Monday, June 04, 2012

 

This week’s PowerPlayer is Mary Rickles, communications director for Netroots Nation. The annual convention for progressives begins in Providence this week and Mary was kind enough to chat about the event and the outlook for liberals in 2012.

1) Netroots Nation takes place at the end of week. Tell us why it's important for progressives to have this annual event.

The trainings. The networking. The annual karaoke party!

In all seriousness, most of our attendees do their work primarily online. This convention brings organizers out of their communities into a larger space to strategize about making change happen nationally. It's probably the only time of the year that this broad of a group -- tech geeks, community activists, college organizers, union members, campaign staffers -- comes together in person.

Someone once told me they come to Netroots Nation for the oxygen. I think that's a pretty good way to sum up the recharged, refreshed feeling you get at this event. It's just inspiring to walk through the halls and know that there are ideas being born, collaborations being made and lessons being shared.

2) 2008 has come and gone and a lot of people are not as excited about the Obama reelection bid as they were with his first campaign. How can you energize the base?

Honestly, I'm not sure we'll ever see that same level of excitement about a campaign. 2008 was a unique moment in time that might never be replicated.

That said, I think progressives are still largely fired up. It's just that many of them realize that it's not just about the presidency, or even Congress. They're fired up about key state and local races and working hard to make sure that some of these damaging right-wing ballot initiatives don't pass. They're excited about strong progressive candidates like Elizabeth Warren and Tammy Baldwin. And even the most disappointed progressives would probably still say that an Obama second term is a better alternative than President Romney.

3) Take us through a day in your life.

We're a small team and all wear a lot of hats, so my days can be pretty different. They always start with coffee and time reading the blogs and catching up on email.

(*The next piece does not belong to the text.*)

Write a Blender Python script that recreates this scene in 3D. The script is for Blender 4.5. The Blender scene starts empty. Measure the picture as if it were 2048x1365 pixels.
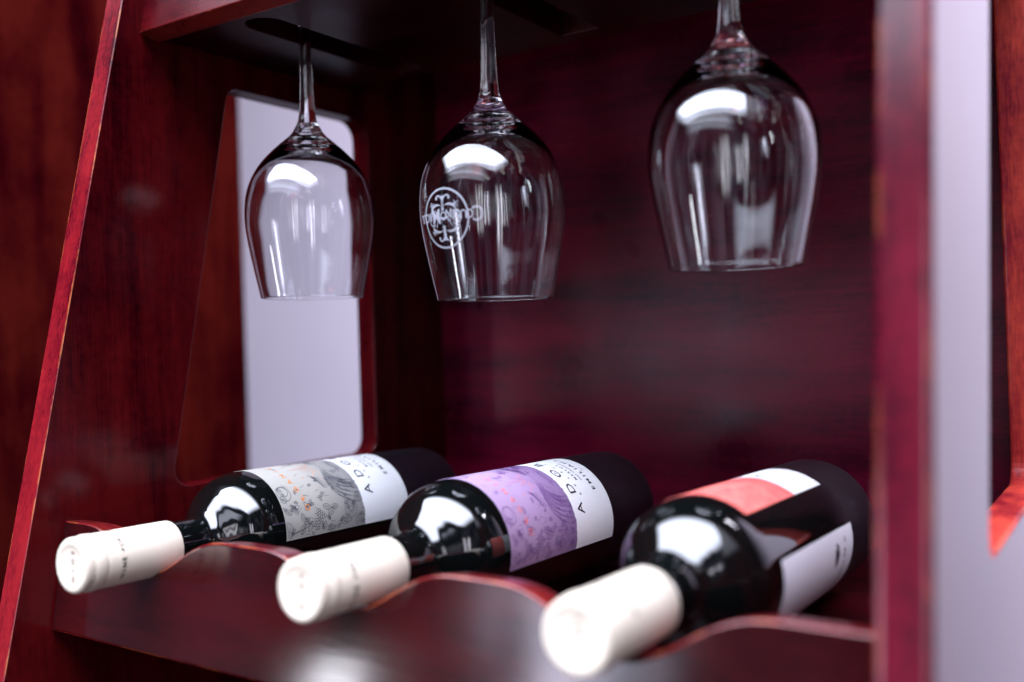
import bpy, bmesh, math, random
from math import sin, cos, pi, radians, sqrt, atan2
from mathutils import Vector, Matrix
random.seed(7)
S = bpy.context.scene
COL = S.collection
MM = 0.001
# ---------------------------------------------------------------- camera
F, YAW, PIT, ROL, CX, CY = 1950.29, .5855, -.0076, -.0294, 326.294, -475.652
fwd = Vector((-sin(YAW)*cos(PIT), cos(YAW)*cos(PIT), sin(PIT)))
rgt = Vector((cos(YAW), sin(YAW), 0)); upv = rgt.cross(fwd)
R2 = cos(ROL)*rgt + sin(ROL)*upv; U2 = -sin(ROL)*rgt + cos(ROL)*upv
cd = bpy.data.cameras.new('camera'); cam = bpy.data.objects.new('camera', cd); COL.objects.link(cam)
M = Matrix((R2, U2, -fwd)).transposed().to_4x4(); M.translation = Vector((CX*MM, CY*MM, 0)); cam.matrix_world = M
cd.sensor_width = 36; cd.lens = 36*F/2048; cd.clip_start = .01; cd.clip_end = 60
cd.dof.use_dof = True; cd.dof.focus_distance = .596; cd.dof.aperture_fstop = 2.8; cd.dof.aperture_blades = 9
S.camera = cam
S.view_settings.view_transform = 'Standard'; S.view_settings.look = 'None'; S.view_settings.exposure = 0.0; S.view_settings.gamma = 1
# ---------------------------------------------------------------- world + lamps
w = bpy.data.worlds.new('World'); S.world = w; w.use_nodes = True
bg = w.node_tree.nodes['Background']; bg.inputs[1].default_value = 1.0
# dim blurred room round the cabinet: soft upright light and dark shapes
_N = w.node_tree.nodes; _L = w.node_tree.links
_tc = _N.new('ShaderNodeTexCoord'); _mp = _N.new('ShaderNodeMapping'); _mp.inputs['Scale'].default_value = (5.5, 5.5, 1.3); _L.new(_tc.outputs['Generated'], _mp.inputs[0])
_nz = _N.new('ShaderNodeTexNoise'); _nz.inputs['Scale'].default_value = 1.3; _nz.inputs['Detail'].default_value = 4; _L.new(_mp.outputs[0], _nz.inputs[0])
_cr = _N.new('ShaderNodeValToRGB'); _e = _cr.color_ramp.elements; _e[0].position = .45; _e[0].color = (.006, .005, .010, 1); _e[1].position = .78; _e[1].color = (.25, .22, .32, 1); _L.new(_nz.outputs[0], _cr.inputs[0]); _L.new(_cr.outputs[0], bg.inputs[0])
def area(name, loc, target, sx, sy, power, col, soft=0., streak=0.):
    l = bpy.data.lights.new(name, 'AREA'); l.shape = 'RECTANGLE'; l.size = sx; l.size_y = sy; l.energy = power; l.color = col
    o = bpy.data.objects.new(name, l); COL.objects.link(o); o.location = loc
    o.rotation_euler = (Vector(target)-Vector(loc)).to_track_quat('-Z', 'Y').to_euler()
    if soft or streak:      # added lamp pattern: soft edges, and vertical streaks for the glasses to reflect
        l.use_nodes = True; N = l.node_tree.nodes; L = l.node_tree.links; em = N['Emission']
        g = N.new('ShaderNodeNewGeometry'); sp = N.new('ShaderNodeSeparateXYZ'); L.new(g.outputs['Parametric'], sp.inputs[0]); cur = None
        if soft:
            for i in (0, 1):
                m1 = N.new('ShaderNodeMath'); m1.operation = 'PINGPONG'; m1.inputs[1].default_value = .5; L.new(sp.outputs[i], m1.inputs[0])
                m2 = N.new('ShaderNodeMapRange'); m2.interpolation_type = 'SMOOTHSTEP'; m2.inputs[2].default_value = soft*.5; L.new(m1.outputs[0], m2.inputs[0])
                if cur is None: cur = m2.outputs[0]
                else: m3 = N.new('ShaderNodeMath'); m3.operation = 'MULTIPLY'; L.new(cur, m3.inputs[0]); L.new(m2.outputs[0], m3.inputs[1]); cur = m3.outputs[0]
        if streak:
            mp = N.new('ShaderNodeMapping'); mp.inputs['Scale'].default_value = (streak, .6, 1); L.new(g.outputs['Parametric'], mp.inputs[0])
            nz = N.new('ShaderNodeTexNoise'); nz.inputs['Scale'].default_value = 1; nz.inputs['Detail'].default_value = 3; L.new(mp.outputs[0], nz.inputs[0])
            mr = N.new('ShaderNodeMapRange'); mr.inputs[1].default_value = .42; mr.inputs[2].default_value = .62; mr.inputs[3].default_value = .06; mr.inputs[4].default_value = 1.6; L.new(nz.outputs[0], mr.inputs[0])
            if cur is None: cur = mr.outputs[0]
            else: m3 = N.new('ShaderNodeMath'); m3.operation = 'MULTIPLY'; L.new(cur, m3.inputs[0]); L.new(mr.outputs[0], m3.inputs[1]); cur = m3.outputs[0]
        L.new(cur, em.inputs['Strength'])
    return o
LIL = (.77, .82, 1.0)
def at_az(az, el, d): a, e = radians(az), radians(el); return (d*sin(a)*cos(e), -d*cos(a)*cos(e), d*sin(e))
area('overhead_window_lamp', (-.25, -1.0, 1.75), (-.25, -1.0, 0), 4.0, 1.8, 390, LIL, .35)
area('upper_window_lamp', (-.35, -2.1, 1.45), (0, 0, 0), 3.4, .6, 24, LIL, .5)
area('front_window_lamp', at_az(-24.5, -7, 2.1), (0, 0, 0), .58, .85, 14, (.80, .80, 1), .5, 3)
area('room_fill_lamp', at_az(17, 3, 2.2), (0, 0, 0), 2.3, 1.0, 5, (.88, .88, 1), .5, 5)  # unseen broad fill, added to brighten the glasses from the front
area('glass_strip_lamp', at_az(-39, -15, 2.1), (0, 0, 0), .12, .5, 2.6, (.92, .92, 1))
area('side_strip_lamp', at_az(44, 2, 1.5), (0, 0, 0), .30, 1.0, 6, (.88, .86, 1), .3, 4)
area('thin_strip_lamp', at_az(14, 4, 2.0), (0, 0, 0), .45, 1.2, 6.5, (.92, .90, 1), .3, 6)
area('wall_fill_lamp', (.6, .7, 2.4), (.4, 2.3, -.3), 3.6, .8, 265, (.90, .86, 1))  # unseen lamp added to brighten the wall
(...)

And because I'm on the West coast, they often start with a 6:30 or 7 a.m. phone call from someone on the East coast who forgets that I live in California.

I travel a lot, too. When I'm on the road, I'm usually running from meeting to meeting. When I'm at home, my days consist of conference calls and lots of email sending. My job is pretty broad, so in a typical day I might talk to a reporter, deploy an email to our list, write a blog post or design some collateral. I do try to block out at least an hour a day where I can work on high-level strategic stuff uninterrupted.

When we're not in crazy planning mode, I try (and mostly succeed) to log off at a decent hour and hit the beach, take in some live music, go to a Giants game or visit with friends.

4) There are a lot of progressives who are disappointed with Democrats throughout the country. How should progressives go about maintaining their integrity while attempting to bring back a majority in the House?

Don't forget your core values. The reality of politics is that some level of compromise is almost always required to get anything passed. But compromises -- hopefully small ones -- would be easier to stomach if more of our leaders held fast to our core progressive values and the idea that in this country, every person deserves a good job with fair wages and equal opportunity.

5) Tell us something nobody knows about you.

I'm kind of an open book, so my friends would probably say there's not a whole lot that would fall into that category. But people who know me through work are often surprised when they find out that I sing in a band. I've been singing since about the time I started talking, so music is a huge part of my life. I go to tons of live shows and try to sing at least once a week, even if it's just at an open mic night in my neighborhood.

Quick Hitters

Role Model: My mom. She's empathetic, compassionate and just all-around amazing.

Favorite Restaurant: Burma Superstar in San Francisco

Best Beach: I'm originally from Alabama, so I love the Gulf Coast.

Best Book You've Read in the Last Year: The Hunger Games

Advice for the Next Mary Rickles: You can do anything that you set your mind to, especially if you've got a good playlist to inspire you.